--- BEGIN STORED DATA ---
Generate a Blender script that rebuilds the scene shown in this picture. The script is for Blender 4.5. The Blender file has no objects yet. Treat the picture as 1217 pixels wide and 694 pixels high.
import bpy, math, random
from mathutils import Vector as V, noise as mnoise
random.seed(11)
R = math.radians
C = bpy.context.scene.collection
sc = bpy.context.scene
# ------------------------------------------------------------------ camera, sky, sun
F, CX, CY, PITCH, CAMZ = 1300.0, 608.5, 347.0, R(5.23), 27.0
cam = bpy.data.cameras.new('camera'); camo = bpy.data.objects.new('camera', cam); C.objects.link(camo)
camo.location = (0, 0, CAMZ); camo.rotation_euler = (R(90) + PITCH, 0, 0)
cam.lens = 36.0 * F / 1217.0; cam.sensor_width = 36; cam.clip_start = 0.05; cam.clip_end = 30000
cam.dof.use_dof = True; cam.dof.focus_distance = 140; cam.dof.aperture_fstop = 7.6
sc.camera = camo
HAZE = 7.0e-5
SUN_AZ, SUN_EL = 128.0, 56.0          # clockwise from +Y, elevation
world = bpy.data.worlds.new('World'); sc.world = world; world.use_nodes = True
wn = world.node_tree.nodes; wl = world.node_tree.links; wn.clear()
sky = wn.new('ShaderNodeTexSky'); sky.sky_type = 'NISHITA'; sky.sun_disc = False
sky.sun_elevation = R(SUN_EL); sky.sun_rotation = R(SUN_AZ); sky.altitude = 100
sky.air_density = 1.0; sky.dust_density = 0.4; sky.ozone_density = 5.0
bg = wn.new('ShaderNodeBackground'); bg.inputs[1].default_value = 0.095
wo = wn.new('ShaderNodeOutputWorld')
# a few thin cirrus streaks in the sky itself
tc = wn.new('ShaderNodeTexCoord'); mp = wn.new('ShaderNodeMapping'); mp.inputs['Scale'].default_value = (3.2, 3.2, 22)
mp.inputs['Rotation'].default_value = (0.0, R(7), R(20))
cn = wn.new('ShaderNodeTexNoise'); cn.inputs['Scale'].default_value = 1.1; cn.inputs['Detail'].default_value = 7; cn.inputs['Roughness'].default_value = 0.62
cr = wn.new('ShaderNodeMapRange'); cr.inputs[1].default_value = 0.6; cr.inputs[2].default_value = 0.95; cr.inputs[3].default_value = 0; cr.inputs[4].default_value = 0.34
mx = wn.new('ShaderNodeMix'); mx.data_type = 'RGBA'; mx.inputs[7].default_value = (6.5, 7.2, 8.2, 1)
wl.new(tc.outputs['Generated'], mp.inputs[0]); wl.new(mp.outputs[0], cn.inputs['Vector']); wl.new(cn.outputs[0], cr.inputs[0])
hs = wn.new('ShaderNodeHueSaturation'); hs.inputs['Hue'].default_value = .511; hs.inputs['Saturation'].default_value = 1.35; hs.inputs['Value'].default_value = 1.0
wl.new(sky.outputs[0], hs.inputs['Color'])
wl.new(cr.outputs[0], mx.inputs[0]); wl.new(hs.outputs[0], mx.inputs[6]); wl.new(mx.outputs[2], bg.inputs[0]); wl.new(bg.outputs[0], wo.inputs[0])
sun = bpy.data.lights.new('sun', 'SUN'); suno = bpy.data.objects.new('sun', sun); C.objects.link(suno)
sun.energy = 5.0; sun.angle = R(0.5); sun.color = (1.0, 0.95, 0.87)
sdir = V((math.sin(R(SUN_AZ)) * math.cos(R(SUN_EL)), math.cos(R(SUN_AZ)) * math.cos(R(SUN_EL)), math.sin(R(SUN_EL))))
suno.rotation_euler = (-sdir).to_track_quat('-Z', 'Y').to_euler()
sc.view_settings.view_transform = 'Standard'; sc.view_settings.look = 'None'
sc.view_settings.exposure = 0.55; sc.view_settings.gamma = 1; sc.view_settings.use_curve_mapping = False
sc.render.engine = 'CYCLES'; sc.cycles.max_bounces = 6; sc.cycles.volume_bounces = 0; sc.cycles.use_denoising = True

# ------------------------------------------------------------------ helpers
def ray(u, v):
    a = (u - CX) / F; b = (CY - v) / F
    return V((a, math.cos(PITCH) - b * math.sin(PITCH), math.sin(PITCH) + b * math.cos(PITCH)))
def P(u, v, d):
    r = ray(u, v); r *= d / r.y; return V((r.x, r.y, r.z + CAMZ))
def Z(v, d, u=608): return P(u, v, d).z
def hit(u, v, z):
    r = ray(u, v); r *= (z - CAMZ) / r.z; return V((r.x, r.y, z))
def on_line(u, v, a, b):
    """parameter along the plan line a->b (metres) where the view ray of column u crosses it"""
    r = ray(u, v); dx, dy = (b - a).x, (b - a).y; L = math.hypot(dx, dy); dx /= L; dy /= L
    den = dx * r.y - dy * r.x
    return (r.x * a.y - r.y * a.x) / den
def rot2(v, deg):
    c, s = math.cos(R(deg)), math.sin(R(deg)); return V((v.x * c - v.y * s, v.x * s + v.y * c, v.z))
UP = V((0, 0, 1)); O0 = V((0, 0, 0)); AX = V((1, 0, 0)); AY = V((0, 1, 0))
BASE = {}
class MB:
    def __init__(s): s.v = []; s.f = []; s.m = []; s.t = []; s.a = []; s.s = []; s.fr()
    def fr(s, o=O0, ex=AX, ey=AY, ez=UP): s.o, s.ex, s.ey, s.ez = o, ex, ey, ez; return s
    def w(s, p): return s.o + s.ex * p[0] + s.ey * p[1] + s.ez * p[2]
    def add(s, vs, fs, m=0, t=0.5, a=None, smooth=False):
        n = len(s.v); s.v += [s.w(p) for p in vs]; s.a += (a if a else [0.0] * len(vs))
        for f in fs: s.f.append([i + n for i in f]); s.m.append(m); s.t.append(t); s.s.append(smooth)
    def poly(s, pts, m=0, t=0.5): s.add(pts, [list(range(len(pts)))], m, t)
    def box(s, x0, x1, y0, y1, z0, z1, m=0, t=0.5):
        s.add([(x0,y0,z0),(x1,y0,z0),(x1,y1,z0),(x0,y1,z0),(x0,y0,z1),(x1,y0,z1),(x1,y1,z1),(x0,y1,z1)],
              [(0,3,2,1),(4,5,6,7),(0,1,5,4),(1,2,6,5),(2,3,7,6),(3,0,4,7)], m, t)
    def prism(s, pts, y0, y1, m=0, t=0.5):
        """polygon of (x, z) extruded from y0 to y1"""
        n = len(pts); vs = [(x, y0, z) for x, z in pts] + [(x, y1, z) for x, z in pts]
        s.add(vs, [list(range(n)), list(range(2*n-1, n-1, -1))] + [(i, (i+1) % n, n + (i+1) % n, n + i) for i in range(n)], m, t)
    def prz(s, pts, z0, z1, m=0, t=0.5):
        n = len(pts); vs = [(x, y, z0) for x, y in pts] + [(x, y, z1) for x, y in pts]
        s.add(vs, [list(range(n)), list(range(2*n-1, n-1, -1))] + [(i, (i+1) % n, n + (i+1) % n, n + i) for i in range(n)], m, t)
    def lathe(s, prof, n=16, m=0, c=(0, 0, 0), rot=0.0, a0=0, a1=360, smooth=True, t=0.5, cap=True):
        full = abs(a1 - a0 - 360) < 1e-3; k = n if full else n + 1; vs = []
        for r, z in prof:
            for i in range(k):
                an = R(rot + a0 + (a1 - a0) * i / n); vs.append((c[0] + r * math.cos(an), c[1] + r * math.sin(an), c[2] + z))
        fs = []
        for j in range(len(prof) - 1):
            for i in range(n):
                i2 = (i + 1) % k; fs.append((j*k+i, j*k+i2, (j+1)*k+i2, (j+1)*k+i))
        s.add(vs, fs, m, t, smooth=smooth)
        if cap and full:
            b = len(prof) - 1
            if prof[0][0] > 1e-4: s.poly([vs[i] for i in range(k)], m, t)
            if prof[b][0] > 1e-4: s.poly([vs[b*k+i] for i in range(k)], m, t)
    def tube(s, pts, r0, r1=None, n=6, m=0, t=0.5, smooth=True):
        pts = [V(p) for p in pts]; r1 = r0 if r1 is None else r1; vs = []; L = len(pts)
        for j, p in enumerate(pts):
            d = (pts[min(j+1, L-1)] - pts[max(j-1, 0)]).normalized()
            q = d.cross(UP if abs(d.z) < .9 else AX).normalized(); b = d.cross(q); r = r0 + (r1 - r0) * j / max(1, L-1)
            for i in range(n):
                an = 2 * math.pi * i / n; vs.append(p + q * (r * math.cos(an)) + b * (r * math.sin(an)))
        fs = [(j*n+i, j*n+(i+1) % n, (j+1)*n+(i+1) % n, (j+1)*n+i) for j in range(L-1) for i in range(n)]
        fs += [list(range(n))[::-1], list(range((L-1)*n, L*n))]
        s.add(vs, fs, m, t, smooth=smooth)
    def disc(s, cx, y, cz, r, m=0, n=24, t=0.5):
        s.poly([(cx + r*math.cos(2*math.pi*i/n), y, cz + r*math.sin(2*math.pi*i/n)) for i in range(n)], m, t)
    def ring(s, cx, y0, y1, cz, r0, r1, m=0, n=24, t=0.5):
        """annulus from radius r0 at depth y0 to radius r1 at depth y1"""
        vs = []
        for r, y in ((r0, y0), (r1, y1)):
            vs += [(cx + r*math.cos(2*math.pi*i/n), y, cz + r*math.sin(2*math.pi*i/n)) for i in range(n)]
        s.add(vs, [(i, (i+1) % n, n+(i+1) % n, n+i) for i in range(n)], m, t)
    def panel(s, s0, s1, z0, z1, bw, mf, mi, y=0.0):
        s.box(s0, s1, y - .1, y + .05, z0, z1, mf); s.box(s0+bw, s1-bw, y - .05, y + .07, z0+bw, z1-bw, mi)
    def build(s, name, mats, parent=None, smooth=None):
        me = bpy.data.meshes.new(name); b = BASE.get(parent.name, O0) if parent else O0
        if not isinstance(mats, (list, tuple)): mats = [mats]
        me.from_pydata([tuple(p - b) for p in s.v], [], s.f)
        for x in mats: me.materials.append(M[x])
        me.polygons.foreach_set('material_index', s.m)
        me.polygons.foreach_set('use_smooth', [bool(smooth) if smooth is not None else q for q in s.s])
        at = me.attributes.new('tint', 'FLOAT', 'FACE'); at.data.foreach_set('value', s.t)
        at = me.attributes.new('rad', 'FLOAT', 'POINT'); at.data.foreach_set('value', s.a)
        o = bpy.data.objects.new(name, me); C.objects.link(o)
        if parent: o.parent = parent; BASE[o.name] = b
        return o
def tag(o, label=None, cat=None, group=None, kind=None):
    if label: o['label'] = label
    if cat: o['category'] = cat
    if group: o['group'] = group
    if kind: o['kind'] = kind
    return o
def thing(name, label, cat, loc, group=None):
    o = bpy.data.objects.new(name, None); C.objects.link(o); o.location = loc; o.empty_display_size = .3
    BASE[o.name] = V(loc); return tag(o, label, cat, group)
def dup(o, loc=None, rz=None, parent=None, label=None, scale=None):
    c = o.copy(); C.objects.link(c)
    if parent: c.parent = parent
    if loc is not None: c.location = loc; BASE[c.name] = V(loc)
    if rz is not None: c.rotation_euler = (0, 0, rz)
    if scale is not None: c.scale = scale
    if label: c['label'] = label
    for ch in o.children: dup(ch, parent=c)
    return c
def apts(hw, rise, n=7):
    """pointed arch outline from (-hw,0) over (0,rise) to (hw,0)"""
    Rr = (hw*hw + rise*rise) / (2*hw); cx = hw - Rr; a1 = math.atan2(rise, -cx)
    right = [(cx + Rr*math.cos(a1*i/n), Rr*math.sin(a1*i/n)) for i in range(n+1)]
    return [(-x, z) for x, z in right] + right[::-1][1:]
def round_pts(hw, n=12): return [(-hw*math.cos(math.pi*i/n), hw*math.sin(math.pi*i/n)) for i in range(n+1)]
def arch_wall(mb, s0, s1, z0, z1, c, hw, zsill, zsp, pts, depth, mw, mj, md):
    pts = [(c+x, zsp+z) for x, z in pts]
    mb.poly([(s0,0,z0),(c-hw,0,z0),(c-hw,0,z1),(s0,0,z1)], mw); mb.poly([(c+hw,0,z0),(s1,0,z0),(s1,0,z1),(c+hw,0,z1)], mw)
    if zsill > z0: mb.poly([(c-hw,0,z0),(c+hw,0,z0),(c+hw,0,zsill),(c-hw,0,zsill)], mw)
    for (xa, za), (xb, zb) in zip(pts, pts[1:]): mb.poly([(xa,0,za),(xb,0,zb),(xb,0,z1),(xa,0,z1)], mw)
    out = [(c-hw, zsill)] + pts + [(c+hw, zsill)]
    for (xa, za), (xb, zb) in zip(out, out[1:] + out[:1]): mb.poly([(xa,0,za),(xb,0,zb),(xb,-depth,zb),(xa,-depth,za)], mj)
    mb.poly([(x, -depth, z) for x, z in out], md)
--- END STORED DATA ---
**TO DO**
Repeat exactly, and only, the lines from the one containing "for (xa, za), (xb, zb) in zip(out, out[1:]" through the end of the material.

**SOLUTION TO THIS PROBLEM**
    for (xa, za), (xb, zb) in zip(out, out[1:] + out[:1]): mb.poly([(xa,0,za),(xb,0,zb),(xb,-depth,zb),(xa,-depth,za)], mj)
    mb.poly([(x, -depth, z) for x, z in out], md)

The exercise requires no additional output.